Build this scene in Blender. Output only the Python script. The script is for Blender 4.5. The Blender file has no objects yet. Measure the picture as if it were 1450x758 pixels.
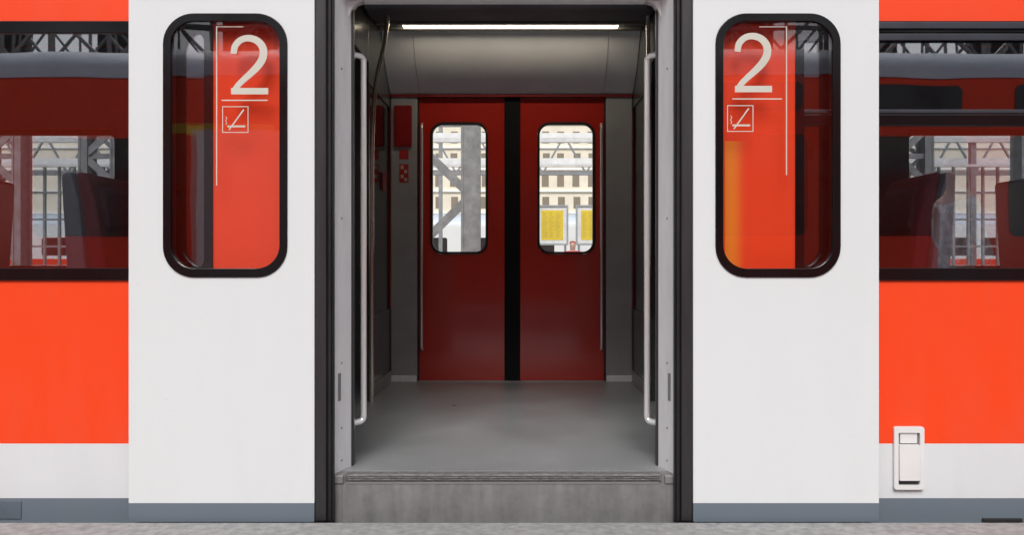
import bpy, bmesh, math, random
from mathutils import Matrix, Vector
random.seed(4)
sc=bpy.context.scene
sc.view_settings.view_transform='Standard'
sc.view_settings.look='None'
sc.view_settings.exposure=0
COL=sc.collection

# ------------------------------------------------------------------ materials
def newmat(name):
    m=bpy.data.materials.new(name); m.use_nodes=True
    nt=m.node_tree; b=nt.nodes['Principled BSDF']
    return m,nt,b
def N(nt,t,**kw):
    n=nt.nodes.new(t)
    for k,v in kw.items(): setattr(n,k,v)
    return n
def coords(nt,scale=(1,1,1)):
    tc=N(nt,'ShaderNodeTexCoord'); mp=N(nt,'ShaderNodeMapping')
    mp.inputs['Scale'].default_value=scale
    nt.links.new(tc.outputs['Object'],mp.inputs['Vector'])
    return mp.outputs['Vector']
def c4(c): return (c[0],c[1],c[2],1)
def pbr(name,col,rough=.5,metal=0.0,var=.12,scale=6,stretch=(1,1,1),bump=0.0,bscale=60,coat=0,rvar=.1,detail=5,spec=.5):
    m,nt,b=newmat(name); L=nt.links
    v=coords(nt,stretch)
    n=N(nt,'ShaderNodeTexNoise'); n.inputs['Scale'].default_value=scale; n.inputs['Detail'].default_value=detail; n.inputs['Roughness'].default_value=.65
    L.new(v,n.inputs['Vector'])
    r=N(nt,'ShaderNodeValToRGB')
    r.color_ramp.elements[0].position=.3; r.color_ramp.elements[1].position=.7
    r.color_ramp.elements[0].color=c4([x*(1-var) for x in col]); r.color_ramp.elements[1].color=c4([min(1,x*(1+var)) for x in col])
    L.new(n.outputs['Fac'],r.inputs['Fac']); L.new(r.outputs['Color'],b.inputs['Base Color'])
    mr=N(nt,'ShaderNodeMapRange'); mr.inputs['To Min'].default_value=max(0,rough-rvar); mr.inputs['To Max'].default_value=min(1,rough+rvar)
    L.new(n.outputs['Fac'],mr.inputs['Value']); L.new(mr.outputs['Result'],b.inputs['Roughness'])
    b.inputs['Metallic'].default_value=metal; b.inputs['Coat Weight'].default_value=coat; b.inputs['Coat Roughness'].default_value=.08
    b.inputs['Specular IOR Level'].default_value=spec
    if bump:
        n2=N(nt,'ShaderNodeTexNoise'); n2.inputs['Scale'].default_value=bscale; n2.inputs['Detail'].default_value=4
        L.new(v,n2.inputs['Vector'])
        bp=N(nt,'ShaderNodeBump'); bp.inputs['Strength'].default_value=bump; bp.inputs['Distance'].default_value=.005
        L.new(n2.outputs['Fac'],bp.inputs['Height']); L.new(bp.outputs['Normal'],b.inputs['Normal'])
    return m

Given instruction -
Every line from the top of the material above through the line with "COL=sc.collection" should be duplicated exactly, please; leave out the pictures.

Output -
Build this scene in Blender. Output only the Python script. The script is for Blender 4.5. The Blender file has no objects yet. Measure the picture as if it were 1450x758 pixels.
import bpy, bmesh, math, random
from mathutils import Matrix, Vector
random.seed(4)
sc=bpy.context.scene
sc.view_settings.view_transform='Standard'
sc.view_settings.look='None'
sc.view_settings.exposure=0
COL=sc.collection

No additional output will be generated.